# TASK TO CARRY OUT
Wherever "picture" appears in a line, list that line.

[Source data]
^^^^

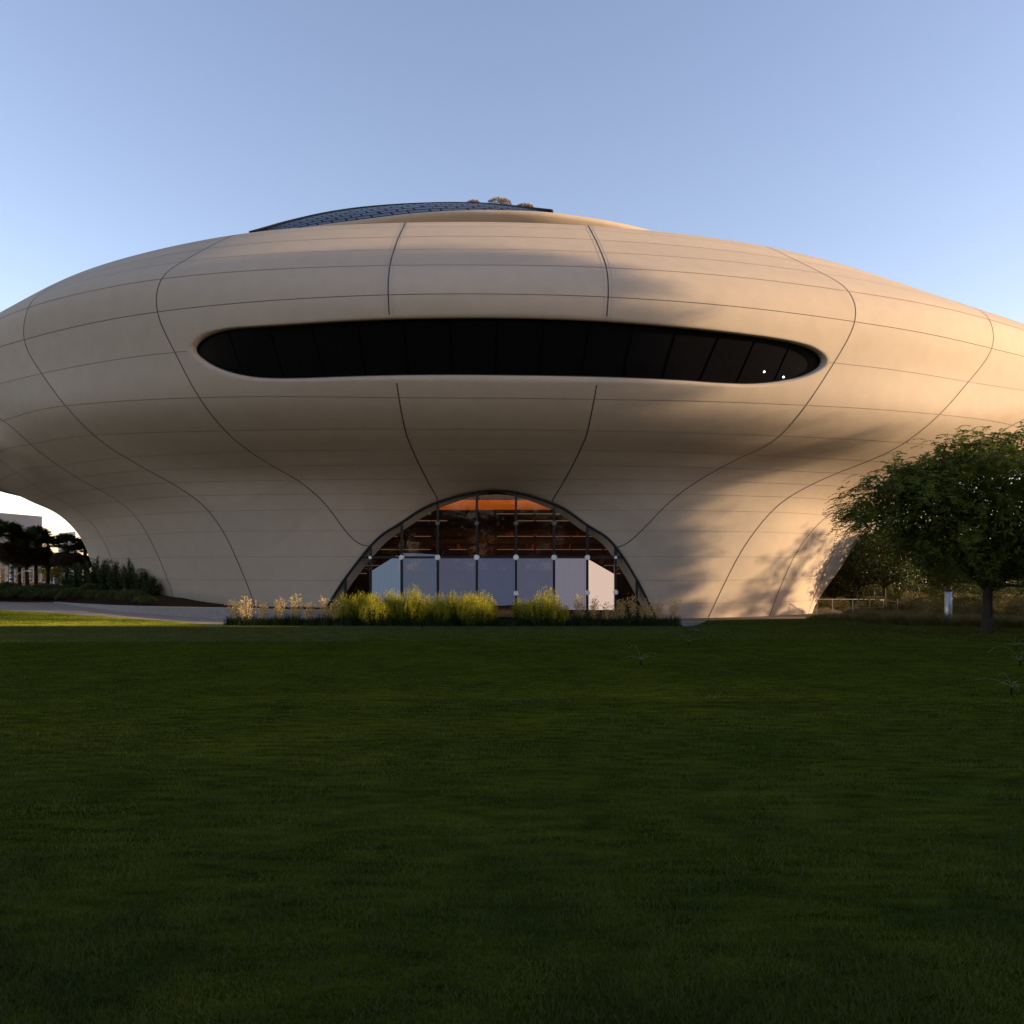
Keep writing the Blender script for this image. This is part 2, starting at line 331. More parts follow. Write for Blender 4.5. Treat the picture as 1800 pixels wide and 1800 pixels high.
# orient ring faces with the surface
allV = np.vstack([D.reshape(-1, 3), ring.reshape(-1, 3)]); allN = np.vstack([N1, rn.reshape(-1, 3)])
def orient(Fx):
    fn = np.cross(allV[Fx[:, 2]]-allV[Fx[:, 0]], allV[Fx[:, 3]]-allV[Fx[:, 1]]); s = (fn*allN[Fx[:, 0]]).sum(1)
    return Fx[:, ::-1] if np.median(s) < 0 else Fx
F1 = orient(F1); F2 = orient(F2)
# joints: ribbons a centimetre proud of the panels
from itertools import groupby
RV, RF, RM, RN = [], [], [], []
rb = [len(allV)]
def ribbon(us, vs_, wdt, mi, off=.012):
    if len(us) < 2: return
    us = np.array(us, float); vs_ = np.array(vs_, float); p = S(us, vs_); n = Nrm(us, vs_)
    t = np.gradient(p, axis=0); t /= np.maximum(np.linalg.norm(t, axis=1), 1e-9)[:, None]
    s = np.cross(n, t); A = p+n*off+s*wdt/2; B = p+n*off-s*wdt/2
    k = len(p); V = np.vstack([A, B]); i = np.arange(k-1)+rb[0]
    f = np.stack([i, i+1, i+1+k, i+k], 1)
    fn = np.cross(V[1]-V[0], V[k]-V[0]).dot(n[0])
    if fn < 0: f = f[:, ::-1]
    RV.append(V); RF.append(f); RM.append(np.full(k-1, mi)); RN.append(np.vstack([n, n])); rb[0] += 2*k
OE = []
def inside(u, v, grow=0.0):
    x, y = OUT[:, 0], OUT[:, 1]; x2, y2 = np.roll(x, -1), np.roll(y, -1)
    cr = ((y > v) != (y2 > v)) & (u < (x2-x)*(v-y)/(y2-y+1e-15)+x)
    return cr.sum() % 2 == 1
def cut(us, vs_, wdt, mi):
    out = [not inside(u, v) and (not (-1.0 < u < 2.0 and 5 < v < 7) or np.min(np.linalg.norm((OUT-[u, v])*[12, 3.2], axis=1)) > .27) for u, v in zip(us, vs_)]
    for g, it in groupby(range(len(us)), key=lambda k: out[k]):
        it = list(it)
        if g: ribbon([us[k] for k in it], [vs_[k] for k in it], wdt, mi)
for u in range(-6, 8):
    fine = np.linspace(.02, NR-1, 400)
    if u in (0, 1):
        cut([u]*len(fine), list(fine), .075, 0)
        up = np.linspace(0.0, 5.45, 120)
        for s_, w_ in ((-.016, .035), (.016, .035)): cut([u+s_]*120, list(up), w_, 2)
    else: cut([u]*len(fine), list(fine), .068, 0)
fu = np.linspace(-6.9, 7.9, 2200)
for v, w_ in ((.45, .03), (1, .03), (2, .04), (3, .035), (4, .06), (5, .036), (6, .04), (7, .04), (8, .028)):
    cut(list(fu), [v]*len(fu), w_, 1 if v != 5 else 0)
vf = np.linspace(8, NR-1, 500)
TT = np.array([S([u]*500, vf)[:, 2] for u in fu])
for zc in (8.4, 7.5, 6.6, 5.62, 4.45, 2.9, .94, -.88, -2.7):
    z = zc+CH; run_u, run_v = [], []
    for k, u in enumerate(fu):
        col = TT[k]; w_ = np.where((col[:-1] >= z) & (col[1:] < z))[0]
        if len(w_):
            q = w_[0]; v = vf[q]+(col[q]-z)/(col[q]-col[q+1])*(vf[1]-vf[0])
            if run_v and abs(v-run_v[-1]) > .3: ribbon(run_u, run_v, .026, 3); run_u, run_v = [], []
            run_u.append(u); run_v.append(v)
        else: ribbon(run_u, run_v, .026, 3); run_u, run_v = [], []
    ribbon(run_u, run_v, .026, 3)
V = np.vstack([allV]+RV); Fa = np.vstack([F1, F2]+RF); Na = np.vstack([allN]+RN)
mi = np.concatenate([np.zeros(len(F1)+len(F2), int)]+[m+1 for m in RM])
me = new_mesh('shell', V, Fa, [M_shell, M_joint, M_joint2, M_joint3, M_joint4], mi, True)
me.normals_split_custom_set_from_vertices([tuple(n) for n in Na])
uvall = np.vstack([np.stack([uu.ravel(), vv.ravel()], 1)]+[O*(1-t)+Q*t for t in list(RINGS)+[0, 0, 0]]+[np.zeros((len(q), 2)) for q in RV])
uvl = me.uv_layers.new(name='panels'); li = np.empty(len(me.loops), np.int32); me.loops.foreach_get('vertex_index', li)
ucen = uvall[Fa].mean(1); uvl.data.foreach_set('uv', np.repeat(ucen, 4, 0).astype(np.float32).ravel())
part('shell', me)
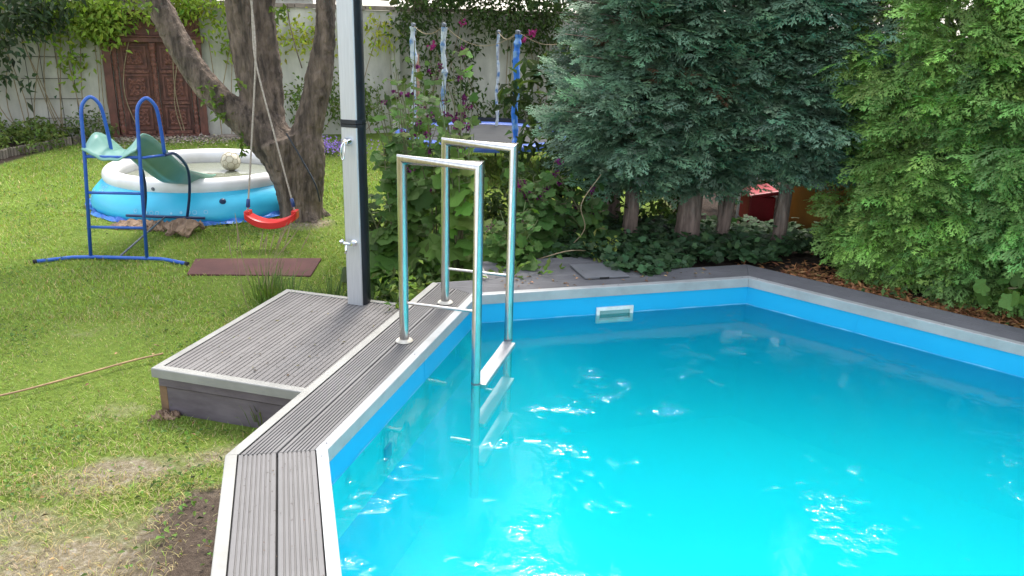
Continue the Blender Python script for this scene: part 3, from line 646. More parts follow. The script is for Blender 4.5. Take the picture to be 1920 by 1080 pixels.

^^^^

# RESPONSE TO THIS EXERCISE
Keep writing the Blender script for this image. This is part 2, starting at line 331. More parts follow. Write for Blender 4.5. Treat the picture as 1800 pixels wide and 1800 pixels high.
Continue the Blender Python script for this scene: part 3, from line 646. More parts follow. The script is for Blender 4.5. Take the picture to be 1920 by 1080 pixels.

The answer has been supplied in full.